Ever since high school I was always more into style than many other American guys. Going to Europe during those years was refreshing. When I first started to develop a taste in style, in high school, it was in the Neo-Prep direction. Back in the early 2000s, this style was popular and it was what spoke to me immediately. In this extreme, over the top, youthful style, I first developed any kind of taste for clothing. It wasn't necessarily refined taste. Hardly. High school boys are not known for nuance. Nevertheless it was in that general Neo-Prep realm that I started to think intentionally about my clothing.
As I got older I weaved here and there, sometimes less in the Preppy realm. When I lived overseas I dressed in a more fashion-forward younger European kind of style. Nevertheless, as I grew older I returned to my first style-home, Ivy/Prep. Yet, it wasn't until I had children that my deeper idea about style, aesthetics and Ivy/Prep broadly, became clear to me. Having children is a clarifying experience. It helps clarify what you actually believe, what you actually think. Before, often, you are playing around a bit. I sometimes say you have preferences but not really beliefs. You have beliefs of course, but they aren't like your beliefs or feelings once you have children. It isn't just you anymore, you are thinking about someone else, and it isn't only your wife. It is your children, your responsibility.
When I became a father to my son, the social-cultural aspects of style and aesthetics - and specifically our style and aesthetics - became more real. Style became less about fabric and detail, more about values and culture. The story of man and culture, life and living started to take over more. The responsibility of communicating culture and a certain way to your children became my life as a father, a life that I didn't have before. Before, when you are single, rarely (unless you are very unique) do you think vertically. You think horizontally. You might think in aggressive horizontal cultural terms but more likely than not, in this world, you probably think more about everything in terms of preference and individual choice. Having kids, to put it simply, forces you to care more drastically about things of greater direct impact. You have to (because no one else will) care what you want your kids to learn, what culture you want them to revere, what values you want them to believe, what ideals you want them to aspire to and what world you want them to inhabit. The responsibility is no one else's, it only yours.
What does it mean to teach your son to wear a tie?
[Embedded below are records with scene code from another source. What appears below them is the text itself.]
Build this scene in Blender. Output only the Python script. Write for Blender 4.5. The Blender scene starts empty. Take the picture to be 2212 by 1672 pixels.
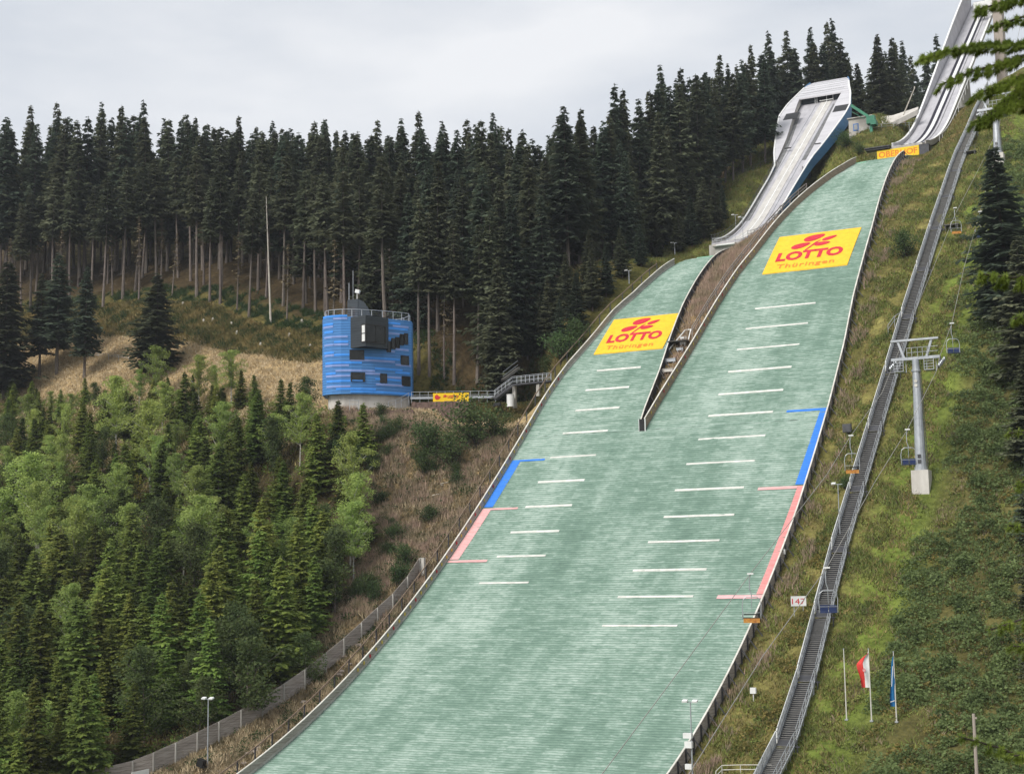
import bpy, math, random
import numpy as np
from mathutils import Vector, Matrix
random.seed(7); RNG = np.random.default_rng(7)
R = math.radians
SC = bpy.context.scene
COL = SC.collection
# ------------------------------------------------------------------ camera
# world axes: X = across the jump (to the right), Y = uphill along it, Z = up.  Eye at the origin.
E0 = np.array([-0.45074795, 0.88322422, 0.12938805])
EX = np.array([2.78023e-04, 1.42603e-04, -4.88323e-06])
EY = np.array([-2.2764e-05, 3.3771766e-05, -3.0983466e-04])
cam = bpy.data.cameras.new('camera'); camo = bpy.data.objects.new('camera', cam); COL.objects.link(camo)
rx = EX/np.linalg.norm(EX); uz = -EY/np.linalg.norm(EY); bk = -E0/np.linalg.norm(E0)
camo.matrix_world = Matrix(((rx[0], uz[0], bk[0], 0), (rx[1], uz[1], bk[1], 0), (rx[2], uz[2], bk[2], 0), (0, 0, 0, 1)))
cam.sensor_width = 36; cam.lens = 3200/2212*36; cam.clip_start = 0.5; cam.clip_end = 5000
cam.dof.use_dof = True; cam.dof.focus_distance = 170; cam.dof.aperture_fstop = 11
SC.camera = camo
# ------------------------------------------------------------------ light
SUN_EL, SUN_AZ = R(42), R(200)      # soft light from behind the viewer's left shoulder
w = bpy.data.worlds.new('World'); SC.world = w; w.use_nodes = True
nt = w.node_tree; nt.nodes.clear(); N = nt.nodes.new; LK = nt.links.new
out = N('ShaderNodeOutputWorld'); bg = N('ShaderNodeBackground'); bg.inputs[1].default_value = 0.1
sky = N('ShaderNodeTexSky'); sky.sky_type = 'NISHITA'; sky.sun_disc = False; sky.sun_elevation = SUN_EL; sky.sun_rotation = SUN_AZ
tc = N('ShaderNodeTexCoord'); mp = N('ShaderNodeMapping'); mp.inputs['Scale'].default_value = (1.0, 1.0, 3.2)
n1 = N('ShaderNodeTexNoise'); n1.inputs['Scale'].default_value = 3.4; n1.inputs['Detail'].default_value = 5; n1.inputs['Roughness'].default_value = .5
cr = N('ShaderNodeValToRGB'); cr.color_ramp.elements[0].position = .36; cr.color_ramp.elements[1].position = .64
cr.color_ramp.elements[0].color = (6.0, 6.4, 7.0, 1); cr.color_ramp.elements[1].color = (8.4, 8.5, 8.7, 1)
mx = N('ShaderNodeMixRGB'); mx.inputs[0].default_value = .93
LK(tc.outputs['Generated'], mp.inputs[0]); LK(mp.outputs[0], n1.inputs['Vector']); LK(n1.outputs[0], cr.inputs[0])
LK(sky.outputs[0], mx.inputs[1]); LK(cr.outputs[0], mx.inputs[2]); LK(mx.outputs[0], bg.inputs[0]); LK(bg.outputs[0], out.inputs[0])
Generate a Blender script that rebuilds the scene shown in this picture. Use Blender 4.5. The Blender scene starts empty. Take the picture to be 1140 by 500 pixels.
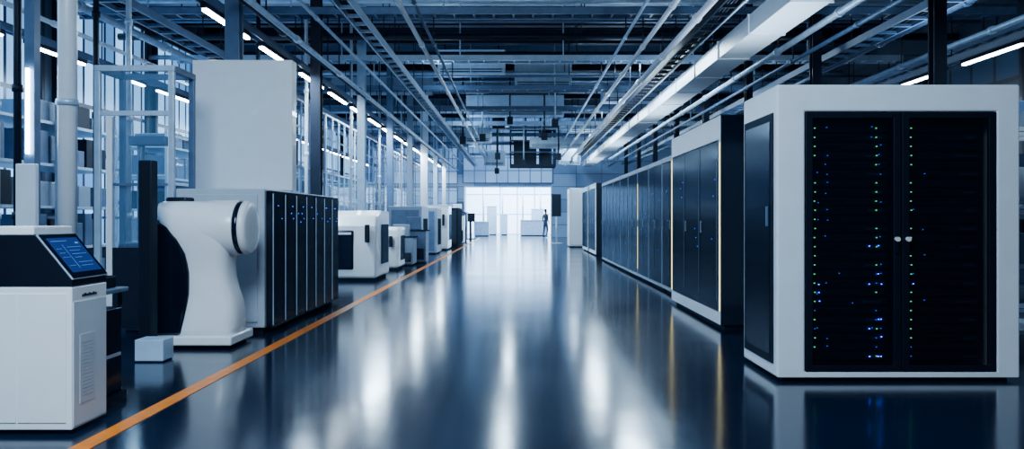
import bpy, bmesh, math, random
from mathutils import Vector, Matrix
random.seed(7)
COL = bpy.context.scene.collection

# ------------------------------------------------------------------ materials
def mat(name, color, rough=0.4, metal=0.0, emit=None, es=0.0, var=0.12, scale=6.0, coat=0.0, bump=0.0, spec=0.5):
    m = bpy.data.materials.new(name); m.use_nodes = True
    nt = m.node_tree; b = nt.nodes['Principled BSDF']
    b.inputs['Base Color'].default_value = (*color, 1)
    b.inputs['Roughness'].default_value = rough
    b.inputs['Metallic'].default_value = metal
    b.inputs['Coat Weight'].default_value = coat
    b.inputs['Specular IOR Level'].default_value = spec
    tc = nt.nodes.new('ShaderNodeTexCoord'); nz = nt.nodes.new('ShaderNodeTexNoise')
    nz.inputs['Scale'].default_value = scale; nz.inputs['Detail'].default_value = 4
    nt.links.new(tc.outputs['Object'], nz.inputs['Vector'])
    if var > 0:
        cr = nt.nodes.new('ShaderNodeValToRGB')
        cr.color_ramp.elements[0].position = .3; cr.color_ramp.elements[1].position = .7
        cr.color_ramp.elements[0].color = (*[c*(1-var) for c in color], 1)
        cr.color_ramp.elements[1].color = (*[min(1, c*(1+var*.5)) for c in color], 1)
        nt.links.new(nz.outputs['Fac'], cr.inputs['Fac'])
        nt.links.new(cr.outputs['Color'], b.inputs['Base Color'])
        mr = nt.nodes.new('ShaderNodeMapRange')
        mr.inputs['To Min'].default_value = rough*.85; mr.inputs['To Max'].default_value = min(1, rough*1.2)
        nt.links.new(nz.outputs['Fac'], mr.inputs['Value']); nt.links.new(mr.outputs['Result'], b.inputs['Roughness'])
    if emit:
        b.inputs['Emission Color'].default_value = (*emit, 1); b.inputs['Emission Strength'].default_value = es
    return m

def darkpanel(name, color, gfac=.04, rough=.2, gcol=(.55, .75, 1), scale=5):
    """dark sheet with a constant weak reflection (anti-glare smoked panel)"""
    m = bpy.data.materials.new(name); m.use_nodes = True
    nt = m.node_tree; nt.nodes.remove(nt.nodes['Principled BSDF']); out = nt.nodes['Material Output']
    d = nt.nodes.new('ShaderNodeBsdfDiffuse'); g = nt.nodes.new('ShaderNodeBsdfGlossy'); mx = nt.nodes.new('ShaderNodeMixShader')
    g.inputs['Color'].default_value = (*gcol, 1); g.inputs['Roughness'].default_value = rough
    tc = nt.nodes.new('ShaderNodeTexCoord'); nz = nt.nodes.new('ShaderNodeTexNoise'); nz.inputs['Scale'].default_value = scale
    cr = nt.nodes.new('ShaderNodeValToRGB')
    cr.color_ramp.elements[0].color = (*[c*.7 for c in color], 1); cr.color_ramp.elements[1].color = (*[c*1.3 for c in color], 1)
    nt.links.new(tc.outputs['Object'], nz.inputs['Vector']); nt.links.new(nz.outputs['Fac'], cr.inputs[0]); nt.links.new(cr.outputs[0], d.inputs['Color'])
    mx.inputs[0].default_value = gfac
    nt.links.new(d.outputs[0], mx.inputs[1]); nt.links.new(g.outputs[0], mx.inputs[2]); nt.links.new(mx.outputs[0], out.inputs[0])
    return m

def glass(name, tint, mixf, rough=0.05, spec=.5):
    m = bpy.data.materials.new(name); m.use_nodes = True
    nt = m.node_tree; b = nt.nodes['Principled BSDF']; out = nt.nodes['Material Output']
    b.inputs['Base Color'].default_value = (*tint, 1); b.inputs['Roughness'].default_value = rough
    b.inputs['Specular IOR Level'].default_value = spec
    t = nt.nodes.new('ShaderNodeBsdfTransparent'); mx = nt.nodes.new('ShaderNodeMixShader')
    mx.inputs[0].default_value = mixf
    nt.links.new(t.outputs[0], mx.inputs[1]); nt.links.new(b.outputs[0], mx.inputs[2]); nt.links.new(mx.outputs[0], out.inputs[0])
    return m

WHITE = mat('white_powder_coat', (.74, .82, .92), .32, var=.04)
WHITE2 = mat('white_satin_plastic', (.84, .89, .95), .25, var=.03, coat=.3)
GREY = mat('grey_blue_sheet_metal', (.22, .31, .43), .4, var=.08)
MID = mat('mid_blue_grey_steel', (.07, .135, .25), .4, .1, var=.2)
STEEL = mat('galvanised_steel', (.44, .60, .78), .35, .25, var=.15)
DARK = mat('dark_navy_steel', (.006, .012, .028), .45, .1, var=.25, spec=.2)
BLACK = darkpanel('black_gloss_panel', (.003, .005, .012), .06, .16)
BLACKM = darkpanel('black_matt_metal', (.004, .006, .013), .03, .4)
SRV = mat('server_face_dark', (.020, .038, .075), .35, .2, var=.3, scale=30)
DOORG = glass('perforated_door_tint', (.002, .004, .010), .52, .25, .08)
GLASS = glass('clear_pane', (.10, .28, .50), .18, .03)
GREEN = mat('green_status_led', (.02, .2, .05), .4, emit=(.10, 1, .35), es=4.5, var=0)
BLUE = mat('blue_status_led', (.02, .05, .3), .4, emit=(.02, .12, 1), es=5, var=0)
BLUEG = mat('floor_glow_blue_led', (.01, .02, .1), .4, emit=(.004, .05, 1), es=42, var=0)  # extra strong blue dots, added to throw blue streaks onto the floor
YEL = mat('yellow_edge_light', (.5, .4, .1), .4, emit=(1, .80, .24), es=2.8, var=0)
TUBE = mat('led_tube_white', (.8, .9, 1), .4, emit=(.72, .87, 1), es=40, var=0)
SCREEN = mat('screen_navy', (.01, .03, .12), .15, emit=(.01, .05, .26), es=.25, var=0)
SCREENL = mat('screen_bright_blue', (.1, .3, .8), .3, emit=(.08, .28, .9), es=.22, var=0)
CHROME = mat('brushed_chrome', (.85, .88, .92), .25, .2, var=.05)
LINE = mat('orange_floor_paint', (.82, .21, .012), .35, var=.25, scale=14, spec=.25)
SKIN = mat('skin', (.30, .20, .16), .5); CLOTH = mat('dark_work_clothes', (.05, .08, .14), .8); HAIR = mat('dark_hair', (.01, .01, .012), .6)

def brickmat(name, c1, c2, mortar, w, h, rough=.5, es=0.0, ms=.02, plane='xz'):
    m = bpy.data.materials.new(name); m.use_nodes = True
    nt = m.node_tree; b = nt.nodes['Principled BSDF']; b.inputs['Roughness'].default_value = rough
    tc = nt.nodes.new('ShaderNodeTexCoord'); sp = nt.nodes.new('ShaderNodeSeparateXYZ'); cb = nt.nodes.new('ShaderNodeCombineXYZ')
    nt.links.new(tc.outputs['Object'], sp.inputs[0])
    a, c = {'xz': ('X', 'Z'), 'yz': ('Y', 'Z'), 'xy': ('X', 'Y')}[plane]
    nt.links.new(sp.outputs[a], cb.inputs[0]); nt.links.new(sp.outputs[c], cb.inputs[1])
    br = nt.nodes.new('ShaderNodeTexBrick'); br.offset = 0
    br.inputs['Color1'].default_value = (*c1, 1); br.inputs['Color2'].default_value = (*c2, 1); br.inputs['Mortar'].default_value = (*mortar, 1)
    br.inputs['Scale'].default_value = 1; br.inputs['Brick Width'].default_value = w; br.inputs['Row Height'].default_value = h
    br.inputs['Mortar Size'].default_value = ms; br.inputs['Bias'].default_value = 0
    nt.links.new(cb.outputs[0], br.inputs['Vector']); nt.links.new(br.outputs['Color'], b.inputs['Base Color'])
    if es > 0:
        nt.links.new(br.outputs['Color'], b.inputs['Emission Color']); b.inputs['Emission Strength'].default_value = es
    return m
ENDWALL = brickmat('faint_glow_end_wall', (.28, .46, .72), (.10, .21, .40), (.05, .11, .22), 1.6, .8, .5, .08)  # slight emission stands in for the hazy glow at the far end
SIDEWALL = brickmat('side_wall_panels', (.02, .05, .10), (.01, .022, .05), (.005, .01, .02), 3, 1.2, plane='yz')
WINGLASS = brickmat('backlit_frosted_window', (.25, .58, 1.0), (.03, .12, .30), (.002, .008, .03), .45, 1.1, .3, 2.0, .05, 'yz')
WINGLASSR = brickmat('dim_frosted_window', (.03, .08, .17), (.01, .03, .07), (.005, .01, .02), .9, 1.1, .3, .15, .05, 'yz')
WINEND = brickmat('end_wall_window_panes', (.34, .58, .92), (.18, .36, .66), (.10, .2, .4), .7, .8, .3, .5, .04, 'xz')
HALL = brickmat('glowing_hall_wall', (.70, .88, 1), (.50, .74, 1.0), (.16, .32, .58), 1.3, 1.5, .6, 3.8, .05, 'xz')  # wall surface itself emits the brightness of the far hall
CEIL = brickmat('ceiling_deck', (.005, .012, .026), (.010, .020, .042), (.002, .004, .008), 1.2, 4, .6, plane='xy')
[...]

What aesthetic values do you teach to your son when he sees you in a sport coat every day? What ideals does he internalize when he sees his father take care to present himself with dignity? What image of adult man does a son learn from his father? What does culture mean? How does style relate to culture? Teaching your son how to polish his shoes, teaching him how to iron his shit, teaching him why we dress ourselves the way we do. Why do we? None of these questions and answers are shallow or trite, these are deep. These are questions related to culture and style, transmission of values across generation in the visual and non-visual realm. It is the act in the present for the sake of the future. This is the job of a father.
I think a great revealing reward of having children is the revelation of what one actually believes. It is being pushed up against the wall and having to make a choice, it is having to really act out what you believe and if there is a discrepancy, having to rectify that to the best of one's ability (no one is perfect). I think when it comes to style, it was a great anti-materialist feeling that came from this. This clarification helped toss aside all the pointless materialism and surface obsession and helped reveal the truth underneath. This clarification helped toss aside the things you claimed to believe but you really just imagined because you were being nice (in your thought).
I am talking about style of course, but also I am not. This is all true about life. Having children robs you of one youthful naivety and then gives you back another kind of deep naivety. That which you are robbed of is a naivety that is young and simple, the naivety which you receive in return is a gift of wonder and beautiful smallness and greatness. The smallness is not a smallness in the sense of atheistic-depressiveness, but smallness in a sense of understanding that you will never understand the mysteries of this life that God blesses us with. It is a smallness of knowing that you don't know everything, you cannot know everything and that is how it is supposed to be. And there is incredible beauty in that. The greatness comes with knowing your responsibility and the stakes. And that these stakes are higher than you understood before, and that while you now understand how little you know in one way, you also understand what you really believe and how much you know in yet another way. There is an incredible revelation of smallness and greatness that comes with becoming a father, knowing your responsibility is one that was shared by the multitude of ancestors that all came before you. Time stretches out, your wonder is expanded, your role is made greater and action more important.